-- BEGIN DATA SEGMENT --
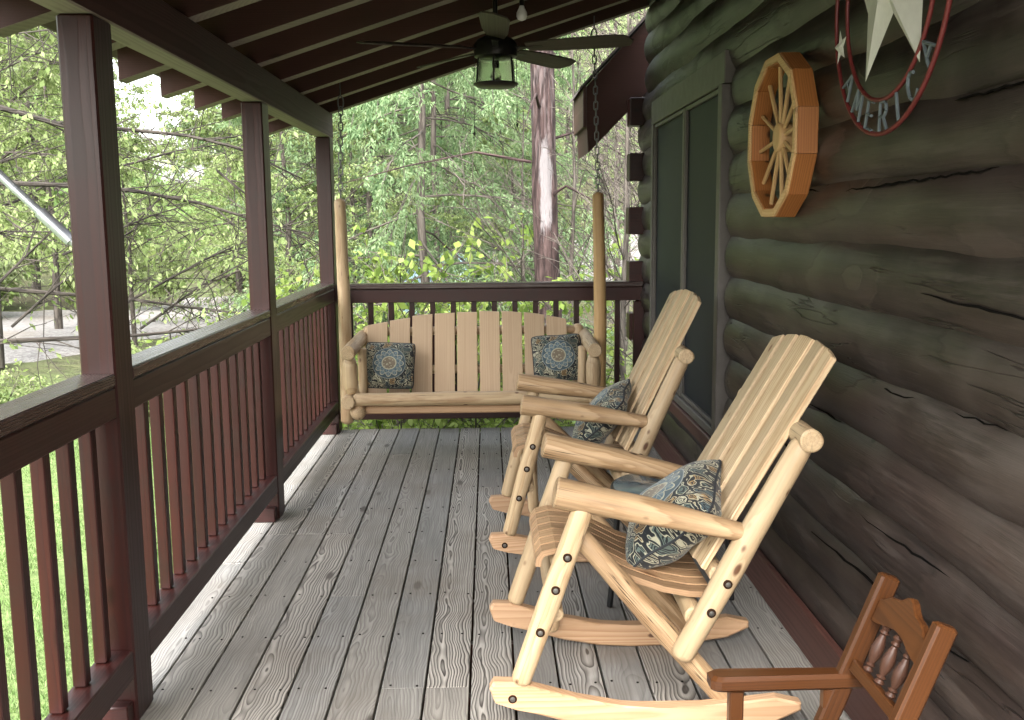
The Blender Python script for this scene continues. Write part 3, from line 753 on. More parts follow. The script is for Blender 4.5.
# ------------------------------------------------------------------ rocking chairs
def rocking_chair(loc, label):
    t = thing('rocking_chair', loc, label, 'rocking chair', 'log rocking chairs in a row along the wall')
    def pl(y): return y    # local y: near -.31 .. far +.31
    for ys in (-.30, .30):
        inn = -1 if ys > 0 else 1
        # rocker: sawn curved plank
        cx = [(.0, .142), (.06, .130), (.14, .105), (.25, .073), (.38, .048), (.50, .040), (.62, .043), (.74, .054), (.84, .066), (.915, .075)]
        hh = [.030, .040, .042, .042, .041, .040, .040, .040, .038, .012]
        pts = [(x, z-h) for (x, z), h in zip(cx, hh)]+[(x, z+h) for (x, z), h in zip(cx, hh)][::-1]
        pts.append((-.013, .150))
        lo = min(p[1] for p in pts); pts = [(a, b-lo) for a, b in pts]
        m = MB(); m.prism(pts, (0, ys-.022, 0.0), (1, 0, 0), (0, 0, 1), (0, 1, 0), .044, 0, .006); rk = m.build('rocker', 'rocker', t)
        yl = ys-inn*.008
        f0, f1 = V(.083, yl, .178), V(.262, yl-inn*.006, .690)
        m = MB(); m.log([f0, f0.lerp(f1, .5), f1], [.030, .034, .031], 18, .018, 'round'); fl = m.build('front_leg', 'peeled', t)
        b0, b1 = V(.560, yl-inn*.006, .250), V(.888, yl-inn*.006, .866)
        m = MB(); m.log([b0, b0.lerp(b1, .5), b1], [.034, .038, .034], 18, .018, 'round'); bl = m.build('back_leg', 'peeled', t)
        # arm: half round log, flat cut front
        m = MB(); m.log([(.182, ys, .741), (.45, ys-inn*.002, .679), (.725, ys-inn*.005, .613)], [.047, .041, .029], 18, .022, 'flat', sq=(1.25, .95)); m.build('arm', 'armlog', t)
        c0, c1 = V(.262, ys+inn*.052, .585), V(.69, ys+inn*.040, .085)
        m = MB(); m.log([c0, c0.lerp(c1, .5), c1], [.030, .035, .032], 16, .02, 'round'); m.build('brace', 'armlog', t)
        if inn < 0: m = MB(); m.log([(.205, ys+inn*.05, .095), (.225, ys+inn*.05, .47)], [.026, .03], 16, .03, 'round'); inn > 0 or m.build('seat_support', 'peeled', t)
        # bolts
        for parent, P in ((fl, [f0.lerp(f1, q) for q in (.30, .55, .74)]), (bl, [b0.lerp(b1, q) for q in (.22, .36)]), (rk, [V(.055, ys, .118)])):
            for q in P:
                m = MB(); r0 = .034 if parent is fl else (.039 if parent is bl else .022)
                yy = q.y-inn*(r0-.004)
                m.lathe((q.x, yy, q.z), (0, -inn, 0), [(0, .0135), (.0045, .0135), (.0055, .0120), (.0056, .0075), (.0085, .0072), (.0095, .004)], 16, 1)
                for k in range(len(m.mi)-33, len(m.mi)): m.mi[k] = 0
                m.build('bolt', ['bolt', 'hole'], parent)
    # stretchers
    for (x, z, r) in ((.205, .49, .03), (.60, .345, .03), (.185, .36, .024)):
        m = MB(); m.log([(x, -.28, z), (x, .28, z)], r, 14, .03); m.build('stretcher', 'peeled', t)
    m = MB(); m.log([(.906, -.362, .893), (.908, 0, .893), (.904, .362, .893)], [.034, .033, .034], 18, .02, 'flat'); m.build('crossbar', 'peeled', t)
    m = MB(); m.log([(.668, -.27, .47), (.668, .27, .47)], .026, 14, .03); m.build('crossbar', 'peeled', t)
    # contoured seat: slats running front to back
    prof = [(.128, .488), (.131, .512), (.148, .535), (.19, .545), (.26, .538), (.34, .498), (.42, .455), (.52, .418), (.60, .402), (.665, .398)]
    for i in range(7):
        y0 = -.225+i*.0655; m = MB(); T = .018
        up = []
        for k, (x, z) in enumerate(prof):
            a = prof[max(0, k-1)]; b = prof[min(len(prof)-1, k+1)]; d = Vector((b[0]-a[0], b[1]-a[1])).normalized(); up.append((x+d.y*T, z-d.x*T))
        n = len(prof); vs = []; gs = []; off = random.uniform(0, 50); pth = random.uniform(.02, .05); d = 0
        for k in range(n):
            if k: d += (Vector(prof[k])-Vector(prof[k-1])).length
            for (P, yy, e) in ((prof[k], y0+.003, 0), (prof[k], y0+.058, 0), (up[k], y0+.058, 1), (up[k], y0+.003, 1)):
                vs.append((P[0], yy, P[1])); gs.append((yy-y0-.03, pth+e*.018, off+d))
        fs = []
        for k in range(n-1):
            for a in range(4):
                b = (a+1) % 4; fs.append([k*4+a, k*4+b, k*4+4+b, k*4+4+a][::-1])
        fs.append([0, 1, 2, 3]); fs.append([(n-1)*4+q for q in (3, 2, 1, 0)])
        m.raw(vs, fs, gs, random.random()); so = m.build('seat_slat', 'seatslat', t)
    # back: five slats, arched top, slightly skewed
    y0s = [-.245, -.152, -.063, .069, .162]; ws = [.084, .079, .121, .082, .082]
    ez = V(.352, 0, .60).normalized(); ey_ = V(-.60, 0, .352).normalized()
    for q, (y0, w) in enumerate(zip(y0s, ws)):
        m = MB(); yc = y0+w/2
        def top(y): return .770-.62*(y**2)-.0
        pts = [(y0, 0)]+[(y0+w, 0)]+[(y0+w-w*k/4, top(y0+w-w*k/4)) for k in range(5)]
        m.prism(pts, (.622-.08*yc, 0, .475), (0, 1, 0), ez, ey_, .02, 1, .003); m.build('back_slat', 'slat', t)
    return t
ch1 = rocking_chair((0, 3.055, 0), 'nearest log rocking chair, left arm towards the camera, pillow leaning on its slat back')
ch2 = copy_tree(ch1); ta = math.radians(-4.5); ch2.rotation_euler.y = ta
ch2.location = (.01, 4.52, -min(-x*math.sin(ta)+z*math.cos(ta) for x, z in [(0, .106), (.06, .082), (.14, .055), (.25, .023), (.38, .0), (.5, -.001), (.62, .003)])-.002); ch2['label'] = 'farther log rocking chair, between the swing and the nearer rocker'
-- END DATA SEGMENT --
**TASK GOAL:**
Omit the pictures and give the material again, exactly and in full.

**EXPECTED ANSWER:**
The Blender Python script for this scene continues. Write part 3, from line 753 on. More parts follow. The script is for Blender 4.5.
# ------------------------------------------------------------------ rocking chairs
def rocking_chair(loc, label):
    t = thing('rocking_chair', loc, label, 'rocking chair', 'log rocking chairs in a row along the wall')
    def pl(y): return y    # local y: near -.31 .. far +.31
    for ys in (-.30, .30):
        inn = -1 if ys > 0 else 1
        # rocker: sawn curved plank
        cx = [(.0, .142), (.06, .130), (.14, .105), (.25, .073), (.38, .048), (.50, .040), (.62, .043), (.74, .054), (.84, .066), (.915, .075)]
        hh = [.030, .040, .042, .042, .041, .040, .040, .040, .038, .012]
        pts = [(x, z-h) for (x, z), h in zip(cx, hh)]+[(x, z+h) for (x, z), h in zip(cx, hh)][::-1]
        pts.append((-.013, .150))
        lo = min(p[1] for p in pts); pts = [(a, b-lo) for a, b in pts]
        m = MB(); m.prism(pts, (0, ys-.022, 0.0), (1, 0, 0), (0, 0, 1), (0, 1, 0), .044, 0, .006); rk = m.build('rocker', 'rocker', t)
        yl = ys-inn*.008
        f0, f1 = V(.083, yl, .178), V(.262, yl-inn*.006, .690)
        m = MB(); m.log([f0, f0.lerp(f1, .5), f1], [.030, .034, .031], 18, .018, 'round'); fl = m.build('front_leg', 'peeled', t)
        b0, b1 = V(.560, yl-inn*.006, .250), V(.888, yl-inn*.006, .866)
        m = MB(); m.log([b0, b0.lerp(b1, .5), b1], [.034, .038, .034], 18, .018, 'round'); bl = m.build('back_leg', 'peeled', t)
        # arm: half round log, flat cut front
        m = MB(); m.log([(.182, ys, .741), (.45, ys-inn*.002, .679), (.725, ys-inn*.005, .613)], [.047, .041, .029], 18, .022, 'flat', sq=(1.25, .95)); m.build('arm', 'armlog', t)
        c0, c1 = V(.262, ys+inn*.052, .585), V(.69, ys+inn*.040, .085)
        m = MB(); m.log([c0, c0.lerp(c1, .5), c1], [.030, .035, .032], 16, .02, 'round'); m.build('brace', 'armlog', t)
        if inn < 0: m = MB(); m.log([(.205, ys+inn*.05, .095), (.225, ys+inn*.05, .47)], [.026, .03], 16, .03, 'round'); inn > 0 or m.build('seat_support', 'peeled', t)
        # bolts
        for parent, P in ((fl, [f0.lerp(f1, q) for q in (.30, .55, .74)]), (bl, [b0.lerp(b1, q) for q in (.22, .36)]), (rk, [V(.055, ys, .118)])):
            for q in P:
                m = MB(); r0 = .034 if parent is fl else (.039 if parent is bl else .022)
                yy = q.y-inn*(r0-.004)
                m.lathe((q.x, yy, q.z), (0, -inn, 0), [(0, .0135), (.0045, .0135), (.0055, .0120), (.0056, .0075), (.0085, .0072), (.0095, .004)], 16, 1)
                for k in range(len(m.mi)-33, len(m.mi)): m.mi[k] = 0
                m.build('bolt', ['bolt', 'hole'], parent)
    # stretchers
    for (x, z, r) in ((.205, .49, .03), (.60, .345, .03), (.185, .36, .024)):
        m = MB(); m.log([(x, -.28, z), (x, .28, z)], r, 14, .03); m.build('stretcher', 'peeled', t)
    m = MB(); m.log([(.906, -.362, .893), (.908, 0, .893), (.904, .362, .893)], [.034, .033, .034], 18, .02, 'flat'); m.build('crossbar', 'peeled', t)
    m = MB(); m.log([(.668, -.27, .47), (.668, .27, .47)], .026, 14, .03); m.build('crossbar', 'peeled', t)
    # contoured seat: slats running front to back
    prof = [(.128, .488), (.131, .512), (.148, .535), (.19, .545), (.26, .538), (.34, .498), (.42, .455), (.52, .418), (.60, .402), (.665, .398)]
    for i in range(7):
        y0 = -.225+i*.0655; m = MB(); T = .018
        up = []
        for k, (x, z) in enumerate(prof):
            a = prof[max(0, k-1)]; b = prof[min(len(prof)-1, k+1)]; d = Vector((b[0]-a[0], b[1]-a[1])).normalized(); up.append((x+d.y*T, z-d.x*T))
        n = len(prof); vs = []; gs = []; off = random.uniform(0, 50); pth = random.uniform(.02, .05); d = 0
        for k in range(n):
            if k: d += (Vector(prof[k])-Vector(prof[k-1])).length
            for (P, yy, e) in ((prof[k], y0+.003, 0), (prof[k], y0+.058, 0), (up[k], y0+.058, 1), (up[k], y0+.003, 1)):
                vs.append((P[0], yy, P[1])); gs.append((yy-y0-.03, pth+e*.018, off+d))
        fs = []
        for k in range(n-1):
            for a in range(4):
                b = (a+1) % 4; fs.append([k*4+a, k*4+b, k*4+4+b, k*4+4+a][::-1])
        fs.append([0, 1, 2, 3]); fs.append([(n-1)*4+q for q in (3, 2, 1, 0)])
        m.raw(vs, fs, gs, random.random()); so = m.build('seat_slat', 'seatslat', t)
    # back: five slats, arched top, slightly skewed
    y0s = [-.245, -.152, -.063, .069, .162]; ws = [.084, .079, .121, .082, .082]
    ez = V(.352, 0, .60).normalized(); ey_ = V(-.60, 0, .352).normalized()
    for q, (y0, w) in enumerate(zip(y0s, ws)):
        m = MB(); yc = y0+w/2
        def top(y): return .770-.62*(y**2)-.0
        pts = [(y0, 0)]+[(y0+w, 0)]+[(y0+w-w*k/4, top(y0+w-w*k/4)) for k in range(5)]
        m.prism(pts, (.622-.08*yc, 0, .475), (0, 1, 0), ez, ey_, .02, 1, .003); m.build('back_slat', 'slat', t)
    return t
ch1 = rocking_chair((0, 3.055, 0), 'nearest log rocking chair, left arm towards the camera, pillow leaning on its slat back')
ch2 = copy_tree(ch1); ta = math.radians(-4.5); ch2.rotation_euler.y = ta
ch2.location = (.01, 4.52, -min(-x*math.sin(ta)+z*math.cos(ta) for x, z in [(0, .106), (.06, .082), (.14, .055), (.25, .023), (.38, .0), (.5, -.001), (.62, .003)])-.002); ch2['label'] = 'farther log rocking chair, between the swing and the nearer rocker'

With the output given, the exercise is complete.